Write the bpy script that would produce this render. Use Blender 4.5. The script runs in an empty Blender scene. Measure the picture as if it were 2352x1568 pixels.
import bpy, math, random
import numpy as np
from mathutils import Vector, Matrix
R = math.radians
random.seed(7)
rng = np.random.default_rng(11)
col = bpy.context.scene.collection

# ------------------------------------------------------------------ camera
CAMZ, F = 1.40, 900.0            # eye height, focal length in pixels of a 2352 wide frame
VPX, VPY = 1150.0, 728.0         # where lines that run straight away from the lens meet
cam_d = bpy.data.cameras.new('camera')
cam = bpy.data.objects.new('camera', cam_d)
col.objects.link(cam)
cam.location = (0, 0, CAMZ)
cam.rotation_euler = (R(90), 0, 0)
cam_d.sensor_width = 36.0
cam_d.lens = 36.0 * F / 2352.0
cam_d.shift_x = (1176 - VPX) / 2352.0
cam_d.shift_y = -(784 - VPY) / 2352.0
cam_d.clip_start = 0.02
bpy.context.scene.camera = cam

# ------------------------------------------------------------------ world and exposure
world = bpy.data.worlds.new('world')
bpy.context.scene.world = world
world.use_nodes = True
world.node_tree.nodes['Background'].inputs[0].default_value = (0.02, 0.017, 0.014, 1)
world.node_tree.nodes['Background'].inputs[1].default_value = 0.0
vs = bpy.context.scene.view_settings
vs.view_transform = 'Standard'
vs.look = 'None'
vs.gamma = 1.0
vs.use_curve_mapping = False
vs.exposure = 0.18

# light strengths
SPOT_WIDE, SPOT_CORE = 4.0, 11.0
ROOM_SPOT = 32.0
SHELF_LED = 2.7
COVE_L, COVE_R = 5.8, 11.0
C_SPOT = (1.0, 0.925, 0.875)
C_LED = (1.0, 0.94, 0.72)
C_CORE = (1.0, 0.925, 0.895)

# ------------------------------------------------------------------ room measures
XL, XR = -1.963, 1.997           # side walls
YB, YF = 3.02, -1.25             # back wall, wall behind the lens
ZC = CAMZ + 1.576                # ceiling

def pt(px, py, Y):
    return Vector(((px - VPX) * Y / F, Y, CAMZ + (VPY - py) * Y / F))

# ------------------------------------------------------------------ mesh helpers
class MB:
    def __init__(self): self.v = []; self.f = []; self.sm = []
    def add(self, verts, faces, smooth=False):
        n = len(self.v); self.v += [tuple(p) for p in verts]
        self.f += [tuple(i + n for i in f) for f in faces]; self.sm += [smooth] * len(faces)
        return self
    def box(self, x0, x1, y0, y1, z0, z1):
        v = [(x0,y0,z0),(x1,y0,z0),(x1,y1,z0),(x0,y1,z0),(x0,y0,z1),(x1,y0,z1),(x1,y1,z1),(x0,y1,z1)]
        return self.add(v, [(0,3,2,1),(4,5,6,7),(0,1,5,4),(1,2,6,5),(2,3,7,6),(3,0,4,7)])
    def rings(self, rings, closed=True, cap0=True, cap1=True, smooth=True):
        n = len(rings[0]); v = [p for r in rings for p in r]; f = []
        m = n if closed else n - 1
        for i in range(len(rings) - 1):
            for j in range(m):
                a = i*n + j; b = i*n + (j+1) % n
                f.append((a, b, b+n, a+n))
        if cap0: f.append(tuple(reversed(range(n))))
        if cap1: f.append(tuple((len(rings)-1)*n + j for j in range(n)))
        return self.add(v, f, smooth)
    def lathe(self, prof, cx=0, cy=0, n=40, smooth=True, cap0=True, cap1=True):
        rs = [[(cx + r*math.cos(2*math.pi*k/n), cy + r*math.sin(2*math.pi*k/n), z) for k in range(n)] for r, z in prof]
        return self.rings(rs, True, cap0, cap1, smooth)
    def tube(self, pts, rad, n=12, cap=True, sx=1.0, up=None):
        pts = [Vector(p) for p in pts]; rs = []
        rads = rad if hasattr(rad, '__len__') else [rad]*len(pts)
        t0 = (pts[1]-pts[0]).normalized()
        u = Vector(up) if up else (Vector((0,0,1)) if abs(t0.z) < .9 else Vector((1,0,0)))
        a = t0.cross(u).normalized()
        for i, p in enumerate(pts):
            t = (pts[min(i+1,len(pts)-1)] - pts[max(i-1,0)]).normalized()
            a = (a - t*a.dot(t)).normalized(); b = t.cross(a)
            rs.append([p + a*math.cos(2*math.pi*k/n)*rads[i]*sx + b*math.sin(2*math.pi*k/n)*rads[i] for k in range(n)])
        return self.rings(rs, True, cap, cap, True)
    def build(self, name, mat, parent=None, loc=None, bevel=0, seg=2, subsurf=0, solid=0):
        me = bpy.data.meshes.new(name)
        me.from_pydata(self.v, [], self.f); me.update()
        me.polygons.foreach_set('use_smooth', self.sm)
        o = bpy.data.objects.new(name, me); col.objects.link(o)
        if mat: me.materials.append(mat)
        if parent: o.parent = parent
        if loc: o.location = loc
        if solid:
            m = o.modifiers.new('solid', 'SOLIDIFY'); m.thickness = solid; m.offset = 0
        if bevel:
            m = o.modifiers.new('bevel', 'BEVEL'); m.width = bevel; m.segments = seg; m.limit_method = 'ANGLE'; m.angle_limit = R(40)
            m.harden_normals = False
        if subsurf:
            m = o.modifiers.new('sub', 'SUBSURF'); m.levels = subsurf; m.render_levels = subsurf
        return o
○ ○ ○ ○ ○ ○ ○
→ **Aim**
Up to and including the line with "col = bpy.context.scene.collection", repeat the data exactly, starting from its first line; nothing else belongs in the response.

→ **Solution for this exercise**
Write the bpy script that would produce this render. Use Blender 4.5. The script runs in an empty Blender scene. Measure the picture as if it were 2352x1568 pixels.
import bpy, math, random
import numpy as np
from mathutils import Vector, Matrix
R = math.radians
random.seed(7)
rng = np.random.default_rng(11)
col = bpy.context.scene.collection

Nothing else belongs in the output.